Insounds Records was the tinier subsidiary of the tiny Los Angeles-based Accent Records label, home to some other excellent and obscure psychedelic and garage-band 45s by the Rob Roys, the Human Expression, the Peace Pipe and the Silk Winged Alliance.
Supposedly the Friends of Mind were local to Odessa. I, though, have no proof. I have been chasing this 45, just supposing it was a truth. I do know I have an Insounds 45 by an Angie Carroll, complete with DJ writing which connects her to Odessa.
So there ya’ go. Or there ya don’t.
Hey, I check out your blog every week and just marvel at how great your record collection must be. Just amazing, the variety of it all.
Thanks, Todd. The record collection is short on zillion-dollar records but long on diversity. Long on the weirdness factor, too.

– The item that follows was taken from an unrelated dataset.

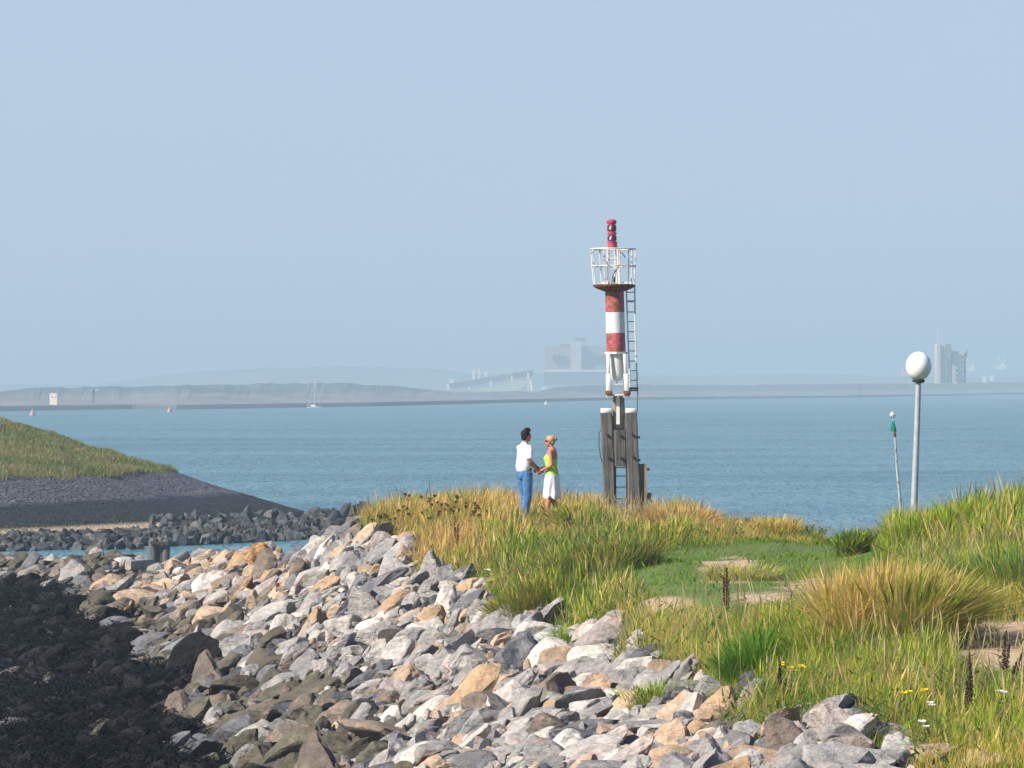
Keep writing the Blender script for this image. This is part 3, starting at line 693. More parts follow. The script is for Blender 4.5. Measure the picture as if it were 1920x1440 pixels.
tag(tower, 'rusty red and white beacon tower with railed platform on weathered timber piles', 'beacon'); kids = []
def part(mb, name, m_, parent=None):
    o = mb.build(name, m_)
    if parent is None: kids.append(o)
    else: o.parent = parent
    return o
# lantern
def ringpts(c, r, z, n=24): return [Vector((c.x+r*math.cos(2*math.pi*k/n), c.y+r*math.sin(2*math.pi*k/n), z)) for k in range(n+1)]
mb = MB(); mb.tube([T(1148.5, 466), T(1148, 455)], .125, 20); mb.tube([T(1148, 455), T(1148, 453.5)], .135, 20); mb.tube([T(1147.7, 453.5), T(1147.5, 440)], .098, 20)
mb.tube([T(1147.4, 440), T(1147.3, 436)], .122, 20); mb.tube([T(1147.2, 436), T(1147, 420)], .098, 20)
lan = part(mb, 'lantern', M_REDC)
mb = MB(); mb.tube([T(1146.8, 420), T(1146.8, 418), T(1146.7, 414.5), T(1146.6, 412), T(1146.5, 411)], [.11, .130, .130, .09, .03], 20); part(mb, 'lantern_cap', M_REDC, lan)
for y0, y1, x in ((452, 442, 1147.6), (434, 422, 1147.1)):
    mb = MB()
    for k in range(10):
        a = k*.628+.2; c = T(x, (y0+y1)/2); mb.box(c+Vector((math.cos(a)*.103, math.sin(a)*.103, 0)), (.03, .045, (y0-y1)/U*.85), (0, 0, a))
    part(mb, 'lens', M_GLASSD, lan)
    mb = MB(); c = T(x-3, (y0+y1)/2); mb.box(c+Vector((0, -.105, .01)), (.04, .012, .09), (0, .3, -.3)); part(mb, 'lens_white_piece', M_WHITE, lan)  # white piece of the lens, set on its front
# lantern support pipes inside the cage
mb = MB(); mb.tube([T(1139, 466), T(1140, 533)], .022, 8); mb.tube([T(1158, 466, -.1), T(1161, 533, -.1)], .028, 8); mb.tube([T(1142, 466, .2), T(1142, 533, .2)], .018, 8)
mb.tube([T(1143, 485), T(1158, 485)], .022, 8); mb.tube([T(1155, 466, .2), T(1157, 533, .2)], .018, 8); part(mb, 'lantern_stand', M_WRUST)
mb = MB(); mb.tube([T(1160, 472, -.1), T(1165, 474, -.12), T(1169, 478, -.12), T(1172, 484, -.12)], .013, 6); mb.tube([T(1148, 530), T(1149, 516), T(1155, 506), T(1158, 503)], .011, 6); mb.tube([T(1151, 530), T(1152, 519)], .022, 6); part(mb, 'cable', M_IRON)
# cage
cT = T(1149.5, 467); cM = T(1150.2, 499); cB = T(1151, 534); rT, rM, rB = .585, .575, .535; n = 9
mb = MB(); mb.tube(ringpts(cT, rT, cT.z), .019, 7); mb.tube(ringpts(cM, rM, cM.z), .016, 7); rail = part(mb, 'railing', M_WRUST)
for k in range(n):
    a = 2*math.pi*(k+.12)/n; d = Vector((math.cos(a), math.sin(a), 0)); mb = MB()
    mb.tube([cB+d*rB, cM+d*rM*.995, cT+d*rT], .016, 7); part(mb, 'baluster', M_WRUST, rail)
# platform
c0 = T(1151, 535); mb = MB(); pr = [(547, .245), (545.5, .30), (541, .46), (537.5, .54), (534, .555), (533, .50)]
mb.tube([T(1151.5, y) for y, r in pr], [r for y, r in pr], 28); plat = part(mb, 'platform', M_RUST)
mb = MB(); mb.tube([T(1151.5, 533.2), T(1151.5, 532)], [.50, .47], 28)
rj = random.Random(3)
for i in range(16):
    a = rj.uniform(0, 6.28); q = rj.uniform(.2, .5); mb.box(T(1151, 532)+Vector((math.cos(a)*q, math.sin(a)*q, .01)), (rj.uniform(.05, .13), rj.uniform(.05, .13), rj.uniform(.03, .09)), (0, 0, a))
part(mb, 'platform_plate', M_WRUST, plat)
# column
mb = MB(); last = None
cxl = lambda y: 1152.2+(y-547)*(1155.3-1152.2)/(660-547)
for y0, y1, mi in ((547, 585.5, 0), (585.5, 624.5, 1), (624.5, 660, 0)):
    mb.tube([T(cxl(y0), y0), T(cxl((y0+y1)/2), (y0+y1)/2), T(cxl(y1), y1)], [.244, .245, .246], 32, mi)
part(mb, 'column', [M_RED, M_WHITE])
mb = MB(); mb.tube([T(1155.4, 660), T(1155.4, 663.5)], .30, 8); mb.tube([T(1155.6, 664), T(1156, 700), T(1156.3, 710), T(1156.4, 714)], [.175, .172, .155, .10], 20); mb.tube([T(1156.4, 714), T(1156.4, 722)], .02, 8); part(mb, 'barrel', M_WHITE)
for sx, sy in ((-1, -1), (1, -1), (-1, 1), (1, 1)):
    mb = MB(); top = T(1155.5+sx*15, 664, sy*.19); bot = T(1158.5+sx*17, 738, sy*.28)
    mid = top.lerp(bot, .5); mb.beam(bot, mid, .125, .09, 0, .01); mb.beam(mid, top, .085, .09, 0, .01)
    lg = part(mb, 'leg', M_WHITE)
    mb = MB(); mb.box(bot+Vector((0, 0, .02)), (.17, .15, .11), bev=.01); part(mb, 'foot', M_RUST, lg)
mb = MB(); mb.box(T(1158.5, 741), (.60, .62, .05), bev=.008); mb.beam(T(1149, 720, -.26), T(1167, 720, -.26), .03, .03)
for x in (1138, 1149, 1158, 1169, 1178): mb.box(T(x, 743.5, -.28), (.04, .04, .05))
part(mb, 'base_plate', M_WRUST)
# ladder on the right
mb = MB(); mb.tube([T(1174.5, 545), T(1177, 620), T(1180.5, 700), T(1181.5, 736)], .020, 7); mb.tube([T(1190, 533), T(1191, 620), T(1194, 700), T(1195.5, 745)], .020, 7)
lad = part(mb, 'ladder', M_WRUST)
for i, y in enumerate((548, 566, 585, 603, 622, 640, 658, 677, 695, 713, 728)):
    mb = MB(); t = (y-545)/190; mb.tube([T(1174.5+6.5*t, y), T(1190+5*t, y)], .013, 6); part(mb, 'rung', M_IRON, lad)
mb = MB(); mb.box(T(1188, 728), (.24, .3, .05), bev=.006); mb.box(T(1187, 732), (.26, .04, .04)); mb.tube([T(1174, 564), T(1191, 564)], .0125, 6); part(mb, 'bracket', M_IRON, lad)
mb = MB(); mb.tube([T(1195, 745), T(1195, 765), T(1193, 790), T(1192.5, 806)], .010, 5); part(mb, 'wire', M_IRON)
# timber
def pile(pts, w, d, mt, cap=None, dy=0, name='timber_pile'):
    mb = MB(); a, b_ = pts; n = 7; rr = random.Random(int(a[0]))
    A = T(*a, dy); B = T(*b_, dy); P_ = [A.lerp(B, k/n)+Vector((rr.uniform(-.006, .006), 0, 0)) for k in range(n+1)]
    ring = []
    for p in P_:
        for u, v in ((-1, -.8), (-.85, -1), (-.03, -1), (0, -.9), (.03, -1), (.85, -1), (1, -.8), (1, .8), (.85, 1), (-.85, 1), (-1, .8)): ring.append(p+Vector((u*w/2*(1+rr.uniform(-.02, .02)), v*d/2, 0)))
    m_ = 11; fs = [(i*m_+k, i*m_+(k+1) % m_, (i+1)*m_+(k+1) % m_, (i+1)*m_+k) for i in range(n) for k in range(m_)]
    fs += [tuple(range(m_-1, -1, -1)), tuple(n*m_+k for k in range(m_))]; mb.add(ring, fs); o = part(mb, name, mt)
    if cap:
        mb = MB(); mb.box(T(cap[0], cap[1], dy), (cap[2]/U, d+.02, cap[3]/U), bev=.012); part(mb, 'cap', M_WCAP, o)
    return o
M_WCAP = simple('white_cap_paint', (.80, .78, .73), .6, .1, 10)
pL = pile(((1144, 990), (1137, 774)), 21.5/U, .36, M_WOOD, (1136.5, 770, 20, 9)); pR = pile(((1191, 990), (1183, 774)), 23/U, .36, M_WOOD, (1182.5, 770, 20, 9))
pC = pile(((1160.5, 806), (1159.5, 743)), 22/U, .26, M_WOODL, None, .06); pile(((1163.5, 874), (1161.5, 806)), 22.5/U, .30, M_WOOD, None, -.02, 'timber_block')
pile(((1148, 990), (1142, 780)), 18/U, .30, M_WOOD, None, .75); pile(((1192, 990), (1184, 780)), 18/U, .30, M_WOOD, None, .75)
pS = pile(((1209, 990), (1204, 870)), 13/U, .24, M_WOOD, None, .05, 'timber_post')
mb = MB(); mb.box(T(1208.5+1, 930, -.08), (4.5/U, .1, 118/U), (0, .02, 0)); part(mb, 'pale_edge', M_WOODL, pS)
mb = MB(); mb.beam(T(1158.5, 745, -.12), T(1158.5, 797, -.12), 6.5/U, .05); part(mb, 'white_strip', M_WCAP, pC)
mb = MB(); mb.box(T(1160, 799, -.12), (11/U, .08, 7/U)); part(mb, 'iron_shoe', M_IRON, pC)
for x, y in ((1138, 815), (1162, 815), (1185, 814), (1141, 858), (1164, 858), (1186, 856)):
    mb = MB(); mb.tube([T(x, y, -.16), T(x, y, -.24)], .036, 6); part(mb, 'bolt', M_IRON)
mb = MB(); mb.tube([T(1153.5, 873, -.1), T(1155, 990, -.1)], .020, 6); mb.tube([T(1174.5, 873, -.1), T(1175.5, 990, -.1)], .020, 6); lad2 = part(mb, 'lower_ladder', M_IRON)
for y in (876, 892.5, 913, 935, 956): mb = MB(); mb.tube([T(1153.7, y, -.1), T(1175, y, -.1)], .014, 6); part(mb, 'rung', M_IRON, lad2)
mb = MB(); mb.tube([T(1127, 806), T(1123, 812), T(1123, 836), T(1126, 856), T(1129, 868)], .012, 5); part(mb, 'cable', M_IRON)
mb = MB(); mb.box(T(1198, 820), (.05, .05, .06)); mb.box(T(1199, 863), (.05, .05, .06)); mb.box(T(1215, 880), (.08, .05, .06)); mb.box(T(1217, 930), (.11, .08, .17), (0, .2, 0)); mb.beam(T(1213, 932), T(1223, 941), .05, .05); part(mb, 'fender_bracket', M_RUST)
adopt(tower, kids)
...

Hail diversified weirdness!
-valis
Yeah gotta give you a shout for posting the obscure stuff. I check in regularly and have downloaded many gems that I had no idea even existed Good luck with starting your Masters program.
Cheers, Kevin
http://eclectic-grooves.blogspot.com
wow, nice all-seeing eye!
Great stuff on here, thanks for this website!
Thanks for your kindness in sharing a great record collection.
The Friends of Mind were based out of Odessa, Texas. Along with Ken, the other voice is Wendell Gregory. Unfortunately I did not see this post sooner. Wendell was my uncle. He passed away on November 5, 2011. Thank you for posting their song.